Como muchas otras discusiones públicas, ésta no supera la superficie de los prejuicios y, por lo tanto, termina siendo incapaz de hurgar lo suficiente como para alcanzar las causas subyacentes y realmente importantes.
Por una parte, la dicotomía es, en realidad, falsa. Lo público y lo privado no se contraponen, se complementan. Cuando legítimamente contribuyen al bienestar colectivo, las políticas e intervenciones de naturaleza pública se concentran en ámbitos en donde no existe una solución alternativa que, de forma descentralizada y espontánea, el comportamiento de los privados en los mercados pueda proveer con eficiencia y equidad.
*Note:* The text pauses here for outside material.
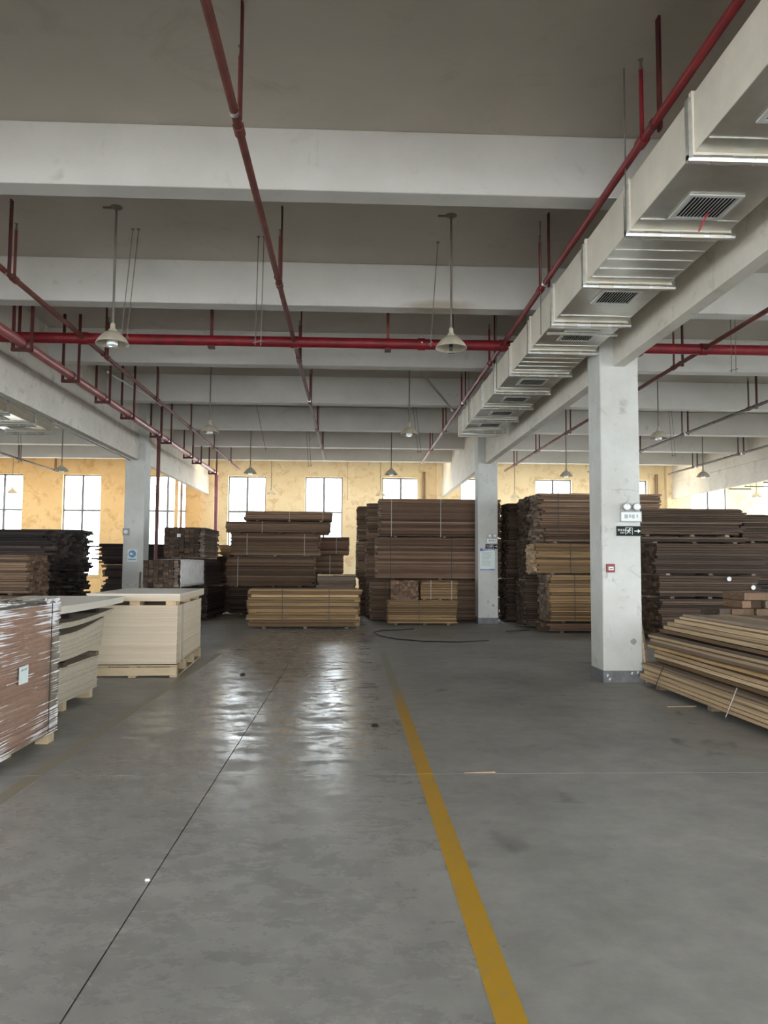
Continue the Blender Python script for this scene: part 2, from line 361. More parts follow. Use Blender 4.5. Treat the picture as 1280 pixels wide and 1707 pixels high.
M['w_brown'] = mat_wood('brown_sawn_timber', [(0.090,0.055,0.035), (0.180,0.114,0.072), (0.132,0.082,0.052), (0.240,0.158,0.099), (0.108,0.066,0.043), (0.198,0.127,0.080)])
M['w_red'] = mat_wood('reddish_sawn_timber', [(0.116,0.067,0.044), (0.201,0.122,0.079), (0.146,0.085,0.056), (0.268,0.173,0.109), (0.122,0.073,0.049), (0.220,0.134,0.086)])
M['w_tan'] = mat_wood('tan_sawn_timber', [(0.163,0.098,0.050), (0.300,0.190,0.091), (0.200,0.120,0.060), (0.425,0.285,0.140), (0.225,0.140,0.070), (0.338,0.219,0.105)])
M['w_grey'] = mat_wood('grey_brown_timber', [(.12,.088,.066), (.22,.168,.128), (.15,.113,.085), (.29,.222,.165), (.13,.096,.073)])
M['w_dark'] = mat_wood('dark_stained_timber', [(.020,.014,.013), (.040,.028,.026), (.065,.048,.042), (.028,.019,.018)])
M['w_darkbrown'] = mat_wood('dark_brown_timber', [(.036,.022,.015), (.078,.049,.032), (.05,.031,.021), (.108,.072,.048), (.045,.028,.02)])
M['w_light'] = mat_wood('light_sawn_timber', [(0.329,0.232,0.140), (0.512,0.378,0.237), (0.403,0.288,0.174), (0.610,0.470,0.302), (0.354,0.250,0.150), (0.549,0.415,0.266)], vary=.3)
M['ply'] = mat_wood('pale_plywood', [(.60,.50,.375), (.66,.555,.42), (.63,.525,.395)], sx=.6, sy=14, lo=.93, hi=1.05, vary=.05)
M['ply_grey'] = mat_wood('greyish_plywood', [(.42,.365,.28), (.47,.41,.32), (.44,.385,.30)], sx=.6, sy=14, lo=.9, hi=1.08, vary=.05)
M['ply_top'] = plain('pale_plywood_face', (.66,.61,.52), .55, noise=.06, scale=2)
M['ply_red'] = mat_wood('reddish_plywood', [(.50,.32,.23), (.55,.36,.265), (.58,.385,.285)], sx=.6, sy=14, lo=.85, hi=1.1, vary=.05)
M['pallet'] = mat_wood('pallet_pine', [(.46,.36,.23), (.54,.43,.28), (.40,.30,.19)], lo=.85, hi=1.1, vary=.05)

# ------------------------------------------------------------------ hall dimensions
XW0, XW1 = -25.2, 23.1           # side walls
YR, YB = -10.4, 31.76            # rear wall, window wall
Z_SLAB, Z_BEAM, Z_GIRD, Z_LEDGE = 6.11, 5.45, 4.41, 5.10
COLX = [-15.58, -5.92, 3.74, 13.4]
ROWY = [0.3, 10.83, 21.36]
BEAMY = [-6.3, -2.8, .7, 4.2, 7.72, 11.28, 14.75, 18.3, 21.95, 25.25, 28.5]
WINX = [-17.35, -14.2, -11.05, -7.6, -4.35, -1.19, 2.0, 5.25, 8.4, 11.62, 15.03, 18.2]
WZ0, WZ1, WHALF = 1.07, 5.2, .77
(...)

Es así desde la provisión de lo que los clásicos denominaban bienes públicos hasta las intervenciones diseñadas para crear o regular mercados, cuando éstos no existen o funcionan imperfectamente.
Cuando al hacer su parte, lo público falla, la rentabilidad de lo privado sufre; pues sin esas tareas que muchas veces se dan por sentadas, los factores ven mermada su capacidad productiva incluso en el marco de la propiedad privada más estricta.
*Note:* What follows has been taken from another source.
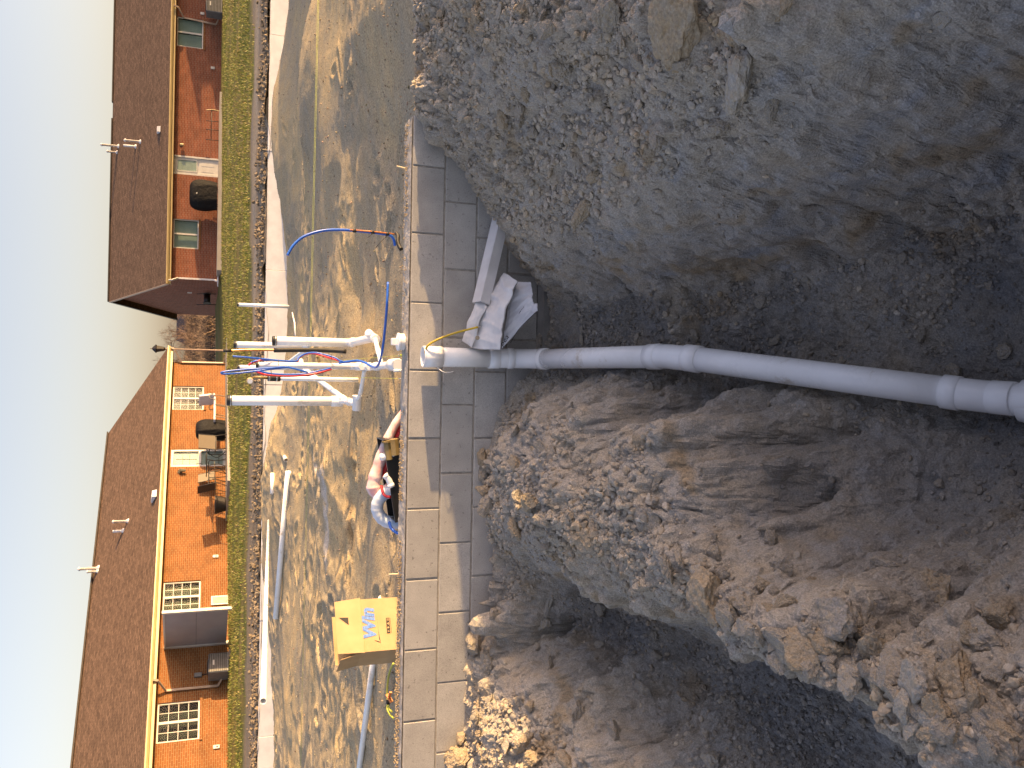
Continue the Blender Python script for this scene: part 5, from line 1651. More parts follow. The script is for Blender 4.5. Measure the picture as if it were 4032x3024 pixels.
def glass_mat():
    m, nt, N, L, B = new_mat('window glass')
    B.inputs['Base Color'].default_value = (.55, .6, .6, 1)
    B.inputs['Roughness'].default_value = .04
    B.inputs['Transmission Weight'].default_value = 0.0
    tr = N.new('ShaderNodeBsdfTransparent'); tr.inputs[0].default_value = (.82, .88, .87, 1)
    gl = N.new('ShaderNodeBsdfGlossy'); gl.inputs['Roughness'].default_value = .03
    lw = N.new('ShaderNodeLayerWeight'); lw.inputs[0].default_value = .35
    mx = N.new('ShaderNodeMixShader')
    mp = N.new('ShaderNodeMapRange'); mp.inputs[3].default_value = .003; mp.inputs[4].default_value = .03
    L.new(lw.outputs['Fresnel'], mp.inputs[0])
    L.new(mp.outputs[0], mx.inputs[0]); L.new(tr.outputs[0], mx.inputs[1]); L.new(gl.outputs[0], mx.inputs[2])
    L.new(mx.outputs[0], N['Material Output'].inputs['Surface'])
    return m


M['glass'] = glass_mat()
M['room'] = plain('dim room', (.05, .048, .045), (.035, .033, .03), scale=2, rough=.9)


class House:
    def __init__(s, name, origin, d, label, cat='house'):
        """origin at the front corner; d is the direction of the front wall (to the right); outward is -y"""
        s.o = np.array(origin, float)
        s.d = unit(np.array([d[0], d[1], 0.0]))
        s.b = np.array([-s.d[1], s.d[0], 0.0])
        s.e = empty(name, origin, math.atan2(s.d[1], s.d[0]))
        tag(s.e, label, cat)

    def hit(s, x, y, out=0.0):
        """photo pixel to house x, z on the plane 'out' metres in front of the wall"""
        r_ = ray(x, y)
        o = s.o - s.b * out
        t = ((o - _C) @ s.b) / (r_ @ s.b)
        p = _C + r_ * t - s.o
        return float(p @ s.d), float(p[2])

    def w(s, x, y, z):
        return s.o + s.d * x + s.b * y + np.array([0, 0, z])


def wall_open(h, x0, x1, z0, z1, holes, mat, th=.12, name='wall'):
    """front wall with real openings"""
    xs_ = sorted({x0, x1, *[q for hh in holes for q in hh[:2]]}); zs_ = sorted({z0, z1, *[q for hh in holes for q in hh[2:]]})
    m_ = MB()
    for a, b in zip(xs_[:-1], xs_[1:]):
        run = None
        for c, d in zip(zs_[:-1], zs_[1:]):
            mx_, mz_ = (a + b) / 2, (c + d) / 2
            solid = not any(hh[0] < mx_ < hh[1] and hh[2] < mz_ < hh[3] for hh in holes)
            if solid:
                m_.add([(a, 0, c), (b, 0, c), (b, 0, d), (a, 0, d)], [(0, 1, 2, 3)])
    for (a, b, c, d) in holes:
        m_.add([(a, 0, c), (b, 0, c), (b, 0, d), (a, 0, d), (a, th, c), (b, th, c), (b, th, d), (a, th, d)], [(0, 4, 5, 1), (1, 5, 6, 2), (2, 6, 7, 3), (3, 7, 4, 0)])
    return m_.build(name, mat, h.e)


def window(h, x0, x1, z0, z1, cols=2, rows=4, blinds=True, bmat='blinds', frame='white', grid=True, fw=.05, dep=.07, name='window'):
    """two sashes side by side, each with its own panes"""
    cx, cz = (x0 + x1) / 2, z0
    m_ = MB()
    y0, y1 = dep - .03, dep + .03
    m_.box((x0, y0, z0), (x0 + fw, y1, z1)); m_.box((x1 - fw, y0, z0), (x1, y1, z1))
    m_.box((x0 + fw, y0, z0), (x1 - fw, y1, z0 + fw)); m_.box((x0 + fw, y0, z1 - fw), (x1 - fw, y1, z1))
    xm = (x0 + x1) / 2
    m_.box((xm - fw * .8, y0, z0 + fw), (xm + fw * .8, y1, z1 - fw))
    W = m_.build(name, M[frame], h.e)
    for sgn, (a, b) in enumerate(((x0 + fw, xm - fw * .8), (xm + fw * .8, x1 - fw))):
        zb_, zt_ = z0 + fw, z1 - fw
        nx, nz = (cols, rows) if grid else (1, 1)
        mw = .018
        pw, ph = (b - a - mw * (nx - 1)) / nx, (zt_ - zb_ - mw * (nz - 1)) / nz
        if grid:
            g = MB()
            for i in range(1, nx): g.box((a + i * (pw + mw) - mw, dep - .012, zb_), (a + i * (pw + mw), dep + .012, zt_))
            for j in range(1, nz):
                for i in range(nx):
                    g.box((a + i * (pw + mw), dep - .011, zb_ + j * (ph + mw) - mw), (a + i * (pw + mw) + pw, dep + .011, zb_ + j * (ph + mw)))
            g.build('muntin', M[frame], W)
        key = None
        for i in range(nx):
            for j in range(nz):
                xa, za = a + i * (pw + mw), zb_ + j * (ph + mw)
                if key is None:
                    key = MB().box((-pw / 2, -.003, -ph / 2), (pw / 2, .003, ph / 2)).build('pane', M['glass'], W)
                    o = key
                else:
                    o = key.copy(); COL.objects.link(o)
                o.location = (xa + pw / 2, dep, za + ph / 2)
        if blinds:
            g = MB()
            k = 0
            zz = zt_
            while zz > zb_ + .03:
                g.add([(a + .01, dep + .10, zz), (b - .01, dep + .10, zz), (b - .01, dep + .115, zz - .045), (a + .01, dep + .115, zz - .045)], [(0, 1, 2, 3)])
                zz -= .042
            g.build('blinds', M[bmat], W)
    MB().box((x0 - .02, dep + .2, z0 - .02), (x1 + .02, dep + .22, z1 + .02)).build('room_shade', M['room'], W)
    # brick sill
    MB().box((x0 - .05, -.045, z0 - .09), (x1 + .05, dep, z0 - .003)).build('sill', M['brickL' if name else 'brickR'], W)
    return W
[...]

¿De dónde surge, entonces, la peregrina idea de confrontar lo público con lo privado? Como suele suceder con frecuencia en nuestro eufemístico debate público, lo que sucede es que se está haciendo referencia a otra cosa muy diferente: la disputa de las rentas creadas por políticas públicas mal diseñadas o, en el peor de los casos, abiertamente capturadas por intereses particulares.
Son cosas muy distintas. Las reformas que pongan límites y corrijan esta captura y extracción ilegítima de rentas son necesarias y urgentes, no sólo porque son causa de problemas profanos como los presupuestarios; sino porque, además, entrañan amenazas graves para nuestra sociedad como la pérdida de legitimidad de la dinámica democrática.
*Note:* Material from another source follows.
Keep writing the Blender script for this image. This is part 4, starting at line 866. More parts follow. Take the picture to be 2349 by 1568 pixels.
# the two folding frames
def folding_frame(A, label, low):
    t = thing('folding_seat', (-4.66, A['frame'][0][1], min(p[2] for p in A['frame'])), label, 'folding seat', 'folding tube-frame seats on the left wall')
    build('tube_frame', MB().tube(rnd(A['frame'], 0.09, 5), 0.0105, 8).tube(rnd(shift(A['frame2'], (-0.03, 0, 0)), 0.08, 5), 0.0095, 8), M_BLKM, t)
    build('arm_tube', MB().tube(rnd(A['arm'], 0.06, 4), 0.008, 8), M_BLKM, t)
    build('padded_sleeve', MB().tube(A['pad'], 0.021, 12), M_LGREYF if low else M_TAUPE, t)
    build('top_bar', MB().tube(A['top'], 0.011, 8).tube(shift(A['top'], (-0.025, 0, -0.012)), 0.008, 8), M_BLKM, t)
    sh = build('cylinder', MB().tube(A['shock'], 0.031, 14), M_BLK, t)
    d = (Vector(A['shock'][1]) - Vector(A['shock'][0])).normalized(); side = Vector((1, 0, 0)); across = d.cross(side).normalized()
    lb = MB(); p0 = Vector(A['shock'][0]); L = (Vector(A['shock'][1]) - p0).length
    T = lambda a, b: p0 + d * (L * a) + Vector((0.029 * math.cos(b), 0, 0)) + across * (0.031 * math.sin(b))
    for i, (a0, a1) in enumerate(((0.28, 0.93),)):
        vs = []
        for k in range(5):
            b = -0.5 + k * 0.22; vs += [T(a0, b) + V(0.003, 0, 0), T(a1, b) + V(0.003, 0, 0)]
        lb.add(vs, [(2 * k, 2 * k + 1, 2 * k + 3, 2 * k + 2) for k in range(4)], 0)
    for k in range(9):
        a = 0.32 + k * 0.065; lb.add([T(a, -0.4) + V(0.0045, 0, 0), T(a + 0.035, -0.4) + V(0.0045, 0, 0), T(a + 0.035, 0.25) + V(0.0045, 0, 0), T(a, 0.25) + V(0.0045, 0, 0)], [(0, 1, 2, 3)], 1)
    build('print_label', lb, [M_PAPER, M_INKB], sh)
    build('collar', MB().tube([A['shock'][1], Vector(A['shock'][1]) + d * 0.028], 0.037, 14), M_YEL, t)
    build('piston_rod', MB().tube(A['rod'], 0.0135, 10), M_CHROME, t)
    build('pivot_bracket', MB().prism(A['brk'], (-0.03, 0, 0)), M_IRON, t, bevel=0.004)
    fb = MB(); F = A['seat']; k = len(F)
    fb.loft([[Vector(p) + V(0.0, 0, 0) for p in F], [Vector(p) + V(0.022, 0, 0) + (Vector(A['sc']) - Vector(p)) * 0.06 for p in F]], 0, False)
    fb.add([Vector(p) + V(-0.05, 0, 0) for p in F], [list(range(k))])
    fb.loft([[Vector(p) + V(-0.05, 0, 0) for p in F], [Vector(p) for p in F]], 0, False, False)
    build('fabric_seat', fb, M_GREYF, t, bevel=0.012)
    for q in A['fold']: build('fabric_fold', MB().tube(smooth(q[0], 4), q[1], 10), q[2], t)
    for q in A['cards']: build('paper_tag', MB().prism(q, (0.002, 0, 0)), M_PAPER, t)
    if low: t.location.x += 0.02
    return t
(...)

Abordar esta necesaria discusión pública desde lo superficial no contribuye en nada a resolver el problema que yace bajo las escaramuzas ideológicas; sólo servirá para dividir y enfrentar.
Con la visión maniquea del problema, se corre el riesgo de terminar desmantelando los espacios legítimos de intervención estatal, profundizando los problemas económicos, políticos y sociales. Por algún tiempo, quizás sólo la rentabilidad de quiénes capturan las rentas seguirá asegurada, al menos mientras el daño al tejido social que provocan estas inequidades no termine destrozando totalmente los espacios de convivencia.